There are seven instruments in the show, according to Trott, including a theorbo, a baroque instrument that was used in opera.

``One of the other reasons for doing the show was trying to find a way to use all the instruments again,'' Trott says with a laugh. ``What a thrill that I get to play them every day. They were just sitting in the room.''

Trott, whose father was a quality-control manager for a plastics company, grew up during the peak of the folk music craze. She was swept right into it.
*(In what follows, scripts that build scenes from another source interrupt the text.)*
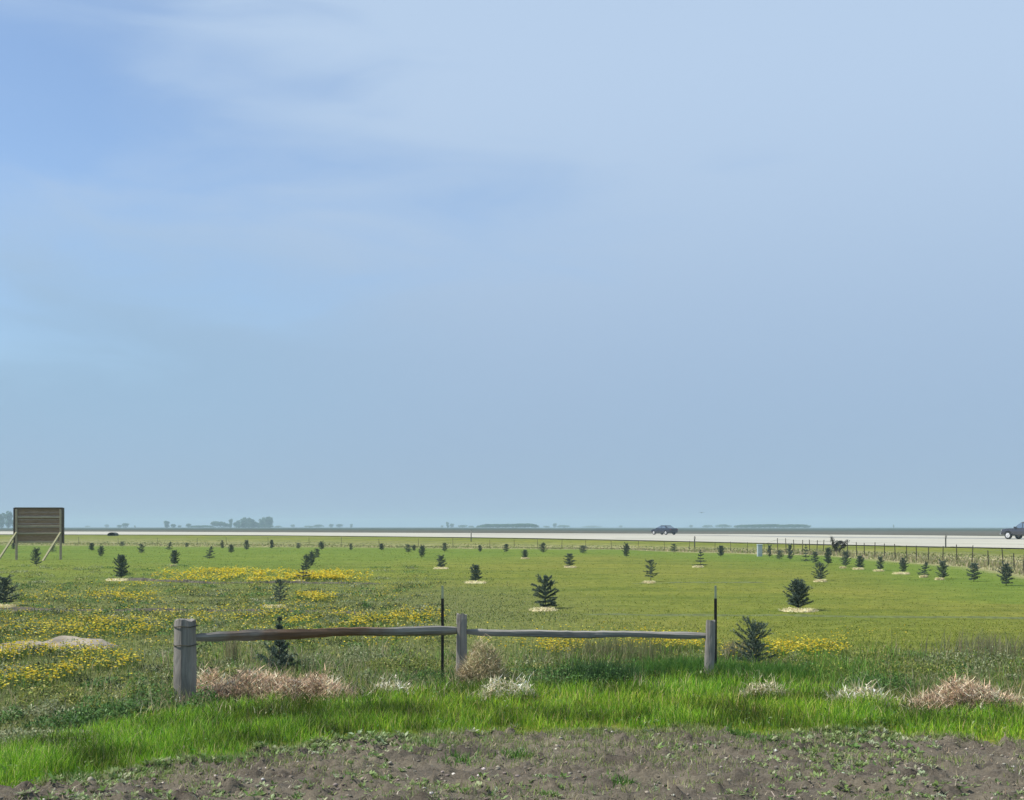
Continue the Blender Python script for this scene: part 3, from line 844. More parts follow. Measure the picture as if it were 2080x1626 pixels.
# ------------------------------------------------------------------ spruce saplings
def spruce_mesh(seed, levels=9, per=7, w=0.42, shape=1.0, needles=34, droop=0.1, gap=0.0, base=0.10, lean=0.0, nl=0.06, irregular=0.25, nw=0.017, pw=1.0):
    needles = int(needles * 2.0)
    """unit height sapling: crown of needled whorls"""
    r = np.random.default_rng(seed)
    Pp, Dd, Ll = [], [], []
    def seg(a, b, k):
        tpar = np.sort(r.random(k))
        p = a + (b - a) * tpar[:, None]
        ax = (b - a) / np.linalg.norm(b - a)
        rnd = r.normal(0, 1, (k, 3)); rnd -= (rnd @ ax)[:, None] * ax; rnd /= np.linalg.norm(rnd, axis=1)[:, None]
        dirv = ax * 0.65 + rnd * 0.8
        Pp.append(p); Dd.append(dirv / np.linalg.norm(dirv, axis=1)[:, None]); Ll.append(np.full(k, nl) * r.uniform(0.7, 1.2, k))
    for i in range(levels):
        f = i / (levels - 1)
        z = base + (0.93 - base) * f ** pw
        L = w * (1 - f) ** shape * r.uniform(0.85, 1.1) + 0.04
        if shape < 0.75: L = w * math.sqrt(max(1 - (1.6 * f - 0.6) ** 2, 0.02)) * r.uniform(0.85, 1.1) + 0.03
        n = max(4, per - int(3 * f))
        a0 = r.uniform(0, 2 * PI)
        for k in range(n):
            aa = a0 + 2 * PI * k / n + r.uniform(-0.3, 0.3)
            l = L * r.uniform(1 - irregular, 1 + irregular)
            el = R(5) + R(40) * f - droop + r.uniform(-0.15, 0.2)
            a = np.array([lean * z, 0, z]); d = np.array([math.cos(aa) * math.cos(el), math.sin(aa) * math.cos(el), math.sin(el)])
            b = a + d * l
            seg(a + d * 0.02, b, int(needles * (0.35 + l / w)))
            for s in (-1, 1):                               # side twigs
                q = a + d * l * r.uniform(0.4, 0.7)
                dd = np.array([math.cos(aa + s * 0.7), math.sin(aa + s * 0.7), d[2] * 0.7])
                seg(q, q + dd * l * 0.4, int(needles * 0.4))
    seg(np.array([lean * .75, 0, 0.75]), np.array([lean, 0, 0.97]), needles)
    P = np.concatenate(Pp); D = np.concatenate(Dd); L = np.concatenate(Ll)
    if gap > 0:
        k = vnoise(P[:, 2] * 14 + seed, P[:, 0] * 2) > gap; P, D, L = P[k], D[k], L[k]
    s = np.cross(D, r.normal(0, 1, D.shape)); s /= np.linalg.norm(s, axis=1)[:, None]; s *= nw * 0.5
    V = np.stack([P - s, P + s, P + D * L[:, None]], 1).reshape(-1, 3)
    V = V * [1, 1, 1 / 1.0]
    T = np.arange(len(V)).reshape(-1, 3)
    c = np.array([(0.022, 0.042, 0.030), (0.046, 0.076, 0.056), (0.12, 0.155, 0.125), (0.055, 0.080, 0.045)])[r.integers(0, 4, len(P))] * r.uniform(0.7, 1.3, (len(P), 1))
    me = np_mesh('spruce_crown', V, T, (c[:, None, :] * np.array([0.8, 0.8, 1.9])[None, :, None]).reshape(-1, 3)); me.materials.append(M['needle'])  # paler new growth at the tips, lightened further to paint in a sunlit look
    bm = bmesh.new()
    add_tube(bm, [(0, 0, -0.06), (lean * .3, 0, 0.3), (lean * 0.9, 0, 0.9)], [0.024, 0.018, 0.006], 7, 0.1)
    tm = bm_mesh(bm, 'spruce_trunk', True); tm.materials.append(M['bark'])
    return me, tm


SP = {
    'cone': spruce_mesh(1, 9, 8, 0.36, 0.62, 40, droop=-0.2, irregular=0.4),
    'cone2': spruce_mesh(2, 8, 7, 0.40, 0.72, 38, droop=-0.3, irregular=0.55),
    'oval': spruce_mesh(3, 9, 8, 0.36, 0.6, 42, base=0.12, irregular=0.5, droop=-0.1),
    'oval2': spruce_mesh(4, 9, 7, 0.40, 0.5, 44, base=0.16, irregular=0.35),
    'tier': spruce_mesh(5, 8, 8, 0.44, 0.62, 70, droop=0.10, irregular=0.6, nl=0.065),
    'tier2': spruce_mesh(15, 6, 7, 0.46, 0.85, 56, droop=0.15, irregular=0.4, nl=0.045),
    'open': spruce_mesh(6, 8, 6, 0.42, 0.5, 30, base=0.26, irregular=0.5),
    'lean': spruce_mesh(7, 8, 6, 0.42, 0.8, 40, irregular=0.6, lean=0.18),
    'big': spruce_mesh(8, 9, 8, 0.46, 0.6, 46, droop=-0.3, irregular=0.55, nl=0.055, nw=0.014),
    'dome': spruce_mesh(9, 8, 8, 0.44, 0.5, 40, base=0.14, irregular=0.5),
    'fan': spruce_mesh(10, 9, 8, 0.42, 0.5, 52, base=0.10, droop=-0.55, irregular=0.35),
}
SP['sparse'] = spruce_mesh(21, 9, 8, 0.46, 0.9, 50, droop=-0.12, irregular=0.55, nl=0.06, nw=0.014, base=0.08, pw=1.7)
PROTO = {}


def sapling(px0, top, base, wpx, kind, label, tall_extra=0.0):
    x, y = gp(px0, base); z = gz(x, y)
    hgt = (base - top) * y / F * 1.03; wid = wpx * y / F
    if kind not in PROTO:
        root = empty('spruce_sapling'); c, tr = SP[kind]
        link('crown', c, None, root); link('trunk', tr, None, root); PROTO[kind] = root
        co = np.empty(len(c.vertices) * 3, np.float32); c.vertices.foreach_get('co', co); co = co.reshape(-1, 3)
        root['w'] = float(np.ptp(co[:, 0]))
        o = root
    else:
        o = copy_tree(PROTO[kind])
    sw = wid / PROTO[kind]['w'] * 1.04
    o.location = (x, y, z); o.scale = (sw, sw, hgt)
    o.rotation_euler = (0, random.uniform(-0.04, 0.04), (0 if kind in ('lean', 'tier') else random.uniform(0, 2 * PI)))
    return tag(o, label, 'sapling', 'spruce saplings planted over the field')


SAP = [
    (8, 1178, 1231, 66, 'cone2', 'dark spruce sapling cut off by the left edge behind a pale mulch mat'),
    (74, 1119, 1151, 24, 'cone2', 'bushy spruce sapling in front of the gap under the wooden billboard'),
    (106, 1104, 1121, 19, 'lean', 'dark sapling behind the right slanted brace of the billboard'),
    (27, 1104, 1116, 11, 'oval', 'tiny dark sapling behind the left slanted brace of the billboard'),
    (186, 1104, 1119, 14, 'cone', 'small rounded sapling, first one right of the billboard'),
    (205, 1111, 1131, 16, 'oval', 'sapling right beside and nearer than the first one right of the billboard'),
    (248, 1101, 1111, 12, 'dome', 'tiny round sapling just below the dark culvert at the road edge'),
    (287, 1107, 1125, 17, 'dome', 'blue grey rounded sapling above and right of the tall one on stony mulch'),
    (246, 1132, 1178, 34, 'cone', 'tall dense sapling on stony mulch at left, one low branch reaching right'),
    (343, 1101, 1117, 17, 'lean', 'small sapling with a side branch pointing right, above a conical one on white mulch'),
    (379, 1103, 1112, 10, 'dome', 'smallest square dark sapling in the far row, right of one with a side branch'),
    (355, 1121, 1149, 23, 'cone', 'conical dark sapling with a small bright white mulch patch at its foot'),
    (425, 1111, 1136, 25, 'lean', 'lopsided spreading sapling with low branches to the right, left of centre'),
    (451, 1099, 1114, 9, 'tier', 'thin far sapling just right of and behind the lopsided spreading one'),
    (470, 1108, 1124, 15, 'cone', 'small conical sapling right of the lopsided spreading one'),
    (501, 1100, 1118, 15, 'cone2', 'far sapling tilting left under the tallest grove on the horizon'),
    (552, 1098, 1115, 11, 'cone', 'narrow pointed far sapling under the right end of the tallest grove'),
    (606, 1104, 1115, 12, 'dome', 'round dark far sapling just left of the diagonal sapling row'),
    (653, 1101, 1117, 17, 'oval', 'topmost and farthest sapling of the overlapping diagonal row'),
    (644, 1116, 1134, 16, 'oval2', 'second farthest sapling of the overlapping diagonal row'),
    (633, 1123, 1150, 22, 'oval', 'middle sapling of the overlapping diagonal row'),
    (623, 1131, 1160, 22, 'cone2', 'second nearest sapling of the overlapping diagonal row'),
    (616, 1144, 1180, 32, 'tier2', 'nearest sapling of the diagonal row, standing in the orange flower streak'),
    (568, 1180, 1232, 42, 'open', 'slender spruce sapling on pale mulch above the left rail'),
    (713, 1106, 1118, 11, 'cone2', 'small far sapling, first one right of the diagonal row'),
    (775, 1105, 1118, 13, 'cone', 'small conical far sapling between the diagonal row and the touching pair'),
    (829, 1107, 1123, 17, 'dome', 'left and bushier sapling of the touching pair in the far row'),
    (841, 1109, 1120, 12, 'oval', 'right and smaller sapling of the touching pair in the far row'),
    (857, 1111, 1134, 17, 'oval', 'pointed oval sapling nearer than and right of the touching pair'),
    (903, 1104, 1121, 15, 'oval2', 'round far sapling above the wide triangular one near the left steel post'),
    (896, 1130, 1153, 26, 'cone2', 'wide triangular sapling on thin mulch straight above the left steel post'),
    (966, 1149, 1182, 30, 'cone', 'dense conical sapling on a wide mulch mat above the middle wooden post'),
    (975, 1109, 1122, 11, 'oval', 'small dark far sapling below the left road marker post'),
    (1028, 1106, 1122, 15, 'oval2', 'rounded far sapling at the middle of the picture width'),
    (1066, 1118, 1135, 16, 'cone', 'small conical sapling on a sliver of mulch right of the picture middle'),
    (1103, 1105, 1123, 18, 'cone2', 'far ragged sapling straight above the tall layered spruce'),
    (1108, 1176, 1238, 60, 'tier', 'tall layered spruce sapling with long flat branches on ragged mulch'),
    (1157, 1126, 1152, 26, 'oval2', 'squat round sapling on a flat mulch mat, upper right of the tall layered spruce'),
    (1184, 1109, 1124, 21, 'dome', 'wide low far sapling above and right of the squat round one'),
    (1272, 1107, 1133, 19, 'oval', 'tall oval sapling below left of the dark sedan'),
    (1369, 1106, 1125, 19, 'open', 'sparse ragged sapling below the rear of the dark sedan'),
    (1322, 1140, 1182, 34, 'open', 'sapling with its bare trunk showing above bright white mulch'),
    (1423, 1118, 1151, 25, 'tier2', 'narrow tiered sapling on mulch below the middle road marker post'),
    (1464, 1110, 1131, 18, 'cone', 'conical far sapling between the tiered one and the utility box'),
    (1563, 1111, 1133, 14, 'cone2', 'first sapling right of the pale utility box'),
    (1583, 1119, 1137, 20, 'dome', 'low dome shaped sapling, second one right of the utility box'),
    (1605, 1110, 1139, 17, 'cone2', 'thin topped sapling, third one right of the utility box'),
    (1637, 1107, 1141, 20, 'tier2', 'tall pointed sapling, fourth one right of the utility box'),
    (1656, 1124, 1146, 19, 'oval2', 'low rounded sapling, fifth one right of the utility box'),
    (1682, 1116, 1149, 19, 'cone', 'narrow pointed sapling below the dark broken shrub on the verge'),
    (1718, 1123, 1151, 24, 'cone2', 'broad sapling first right of the dark broken shrub on the verge'),
    (1747, 1130, 1155, 22, 'cone', 'compact sapling on pale mulch, second right of the dark broken shrub'),
    (1788, 1133, 1158, 21, 'cone2', 'narrow topped sapling on two pale mulch patches by the wire fence'),
    (1834, 1136, 1164, 22, 'oval', 'columnar sapling on a bright narrow mulch mat by the wire fence'),
    (1876, 1142, 1171, 29, 'lean', 'sapling leaning right with a ragged left side by the wire fence'),
    (1916, 1142, 1176, 30, 'cone2', 'bushy sapling below the right road marker post'),
    (1978, 1146, 1181, 31, 'oval2', 'ball shaped sapling second from the right end of the wire fence row'),
    (2044, 1147, 1189, 36, 'oval', 'large dense sapling at the right end of the wire fence row'),
    (1666, 1148, 1181, 33, 'cone2', 'solitary conical sapling nearer than the wire fence row'),
    (1622, 1191, 1243, 64, 'fan', 'broad rounded spruce on a long straight pale mulch mat'),
    (1530, 1276, 1356, 82, 'big', 'dark spruce with grey twigs right of the right steel post'),
    (568, 1257, 1370, 98, 'sparse', 'dark spruce sapling partly hidden behind the left rail'),
]
for s in SAP: sapling(*s)

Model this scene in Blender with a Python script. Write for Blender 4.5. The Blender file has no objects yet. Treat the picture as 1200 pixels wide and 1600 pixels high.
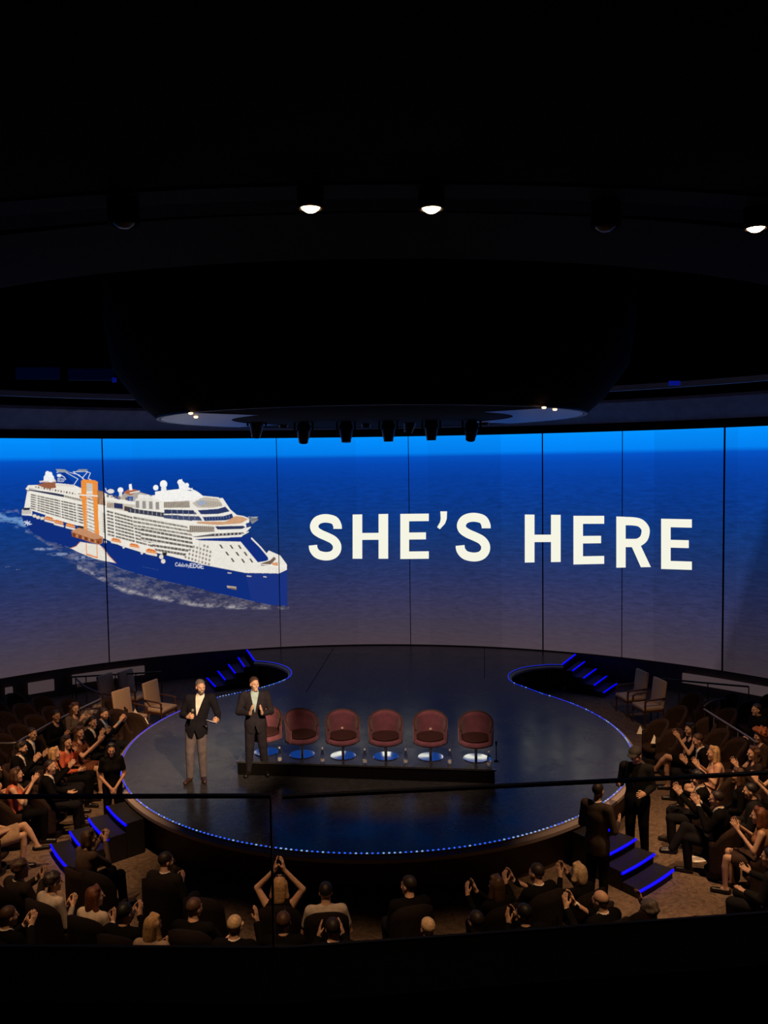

``I think it was a period of social consciousness, and what better music to reflect that?'' she says. ``It was music in which the lyrics were telling stories as myth, legend, lore and protest. Folk music served as anthems for a whole generation.''

Trott still listens to folk music, particularly Portuguese fado music, which is ``even sadder and darker than anything Leonard Cohen ever wrote. Right now my favorite is Jane Siberry. She is Canadian and actually sounds a lot like Joni Mitchell.''

Despite her love of singing, Trott says she has no desire to be a songwriter, although her first effort - a parody song for a ``Godspell''-like collegiate musical - is included in ``The Springhill Singing Disaster.''

``I was always performing other people's works,'' she says. ``I was playing songs by my idols, Joni Mitchell, Judy Collins and Joan Baez. And I kept trying to write songs, but I was just never satisfied. Everything I wrote seemed too confessional or just self-conscious, so I would always put it away.''

It was through the albums of Judy Collins that Trott became interested in the theater. Many of them contained theater songs, including pieces by Kurt Weill and Stephen Sondheim.